+++ Given information
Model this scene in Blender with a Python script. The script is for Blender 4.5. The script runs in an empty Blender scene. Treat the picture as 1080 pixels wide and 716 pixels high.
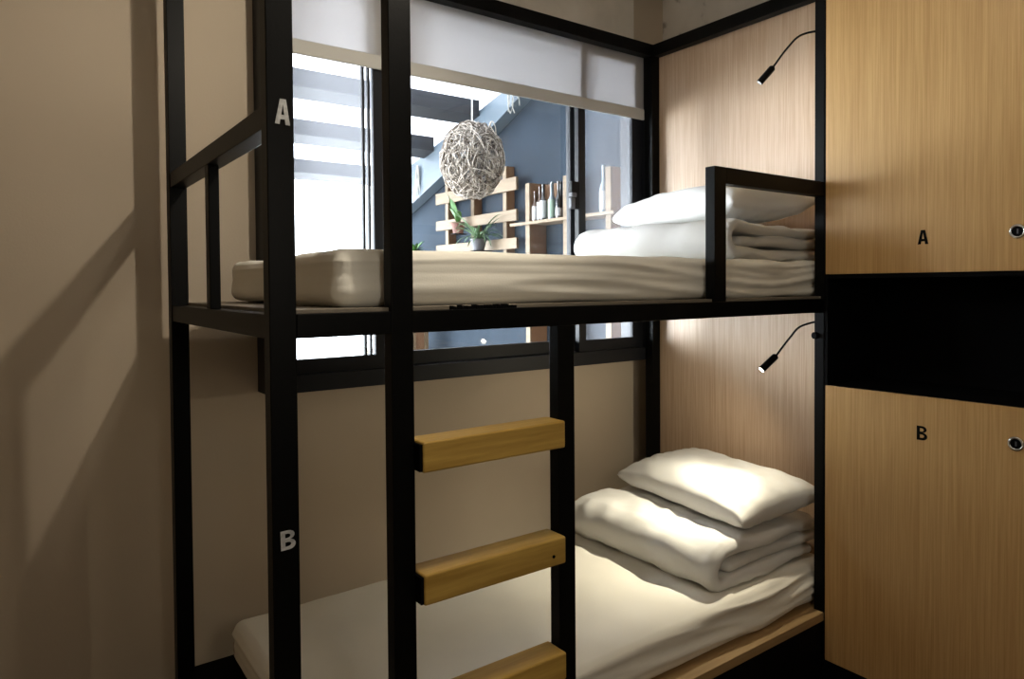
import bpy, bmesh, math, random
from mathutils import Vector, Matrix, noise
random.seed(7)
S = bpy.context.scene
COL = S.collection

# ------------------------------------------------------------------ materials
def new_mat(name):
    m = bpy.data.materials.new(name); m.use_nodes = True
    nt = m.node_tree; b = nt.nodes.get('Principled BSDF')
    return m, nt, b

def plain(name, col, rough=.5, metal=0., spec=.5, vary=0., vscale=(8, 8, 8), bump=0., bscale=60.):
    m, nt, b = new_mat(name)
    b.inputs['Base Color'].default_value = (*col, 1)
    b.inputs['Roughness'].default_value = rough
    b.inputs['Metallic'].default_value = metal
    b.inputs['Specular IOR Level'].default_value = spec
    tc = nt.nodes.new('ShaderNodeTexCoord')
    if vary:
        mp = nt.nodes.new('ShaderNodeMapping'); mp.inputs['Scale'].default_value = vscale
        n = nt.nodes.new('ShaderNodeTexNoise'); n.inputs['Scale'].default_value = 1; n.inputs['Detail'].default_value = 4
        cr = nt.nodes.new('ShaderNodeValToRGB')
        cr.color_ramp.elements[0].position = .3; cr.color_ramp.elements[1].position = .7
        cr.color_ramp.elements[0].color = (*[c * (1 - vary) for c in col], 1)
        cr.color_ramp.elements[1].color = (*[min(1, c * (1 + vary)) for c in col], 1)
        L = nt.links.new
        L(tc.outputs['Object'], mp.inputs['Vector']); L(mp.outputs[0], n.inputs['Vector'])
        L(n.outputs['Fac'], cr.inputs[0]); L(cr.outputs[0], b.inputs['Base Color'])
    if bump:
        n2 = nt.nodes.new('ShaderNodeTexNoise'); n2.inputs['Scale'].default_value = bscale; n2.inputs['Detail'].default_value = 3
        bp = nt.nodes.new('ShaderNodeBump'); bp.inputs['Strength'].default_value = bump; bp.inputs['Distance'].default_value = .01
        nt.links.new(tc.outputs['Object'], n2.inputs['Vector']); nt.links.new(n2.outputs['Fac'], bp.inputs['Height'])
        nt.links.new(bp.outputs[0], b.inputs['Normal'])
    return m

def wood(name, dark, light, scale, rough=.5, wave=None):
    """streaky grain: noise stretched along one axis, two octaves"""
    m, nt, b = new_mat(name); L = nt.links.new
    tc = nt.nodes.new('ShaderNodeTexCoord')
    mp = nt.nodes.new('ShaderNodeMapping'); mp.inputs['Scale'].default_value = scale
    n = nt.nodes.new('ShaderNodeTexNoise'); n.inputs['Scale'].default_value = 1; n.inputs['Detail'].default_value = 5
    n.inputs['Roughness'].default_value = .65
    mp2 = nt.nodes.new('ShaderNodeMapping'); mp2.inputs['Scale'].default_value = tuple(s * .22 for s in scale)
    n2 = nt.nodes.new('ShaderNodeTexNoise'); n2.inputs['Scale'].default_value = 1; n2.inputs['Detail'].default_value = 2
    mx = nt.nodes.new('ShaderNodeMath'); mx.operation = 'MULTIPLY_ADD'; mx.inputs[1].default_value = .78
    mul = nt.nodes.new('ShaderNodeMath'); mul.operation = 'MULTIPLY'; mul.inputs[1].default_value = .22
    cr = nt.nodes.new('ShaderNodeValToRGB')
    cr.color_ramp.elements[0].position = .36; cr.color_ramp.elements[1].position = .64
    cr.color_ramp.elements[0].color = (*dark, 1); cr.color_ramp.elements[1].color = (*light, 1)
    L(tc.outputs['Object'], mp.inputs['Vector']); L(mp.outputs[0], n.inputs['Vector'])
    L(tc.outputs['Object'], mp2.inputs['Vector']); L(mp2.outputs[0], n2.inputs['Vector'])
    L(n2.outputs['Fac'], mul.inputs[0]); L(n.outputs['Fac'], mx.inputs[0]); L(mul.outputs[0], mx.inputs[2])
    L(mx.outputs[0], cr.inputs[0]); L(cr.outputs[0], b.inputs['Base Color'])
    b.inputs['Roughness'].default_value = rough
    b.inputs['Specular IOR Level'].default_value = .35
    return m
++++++
_Exercise directions_
The lines from the start of the data through the line that contains "return m, nt, b" are to be returned exactly, please, with both ends included and every picture left out.

_The answer_
Model this scene in Blender with a Python script. The script is for Blender 4.5. The script runs in an empty Blender scene. Treat the picture as 1080 pixels wide and 716 pixels high.
import bpy, bmesh, math, random
from mathutils import Vector, Matrix, noise
random.seed(7)
S = bpy.context.scene
COL = S.collection

# ------------------------------------------------------------------ materials
def new_mat(name):
    m = bpy.data.materials.new(name); m.use_nodes = True
    nt = m.node_tree; b = nt.nodes.get('Principled BSDF')
    return m, nt, b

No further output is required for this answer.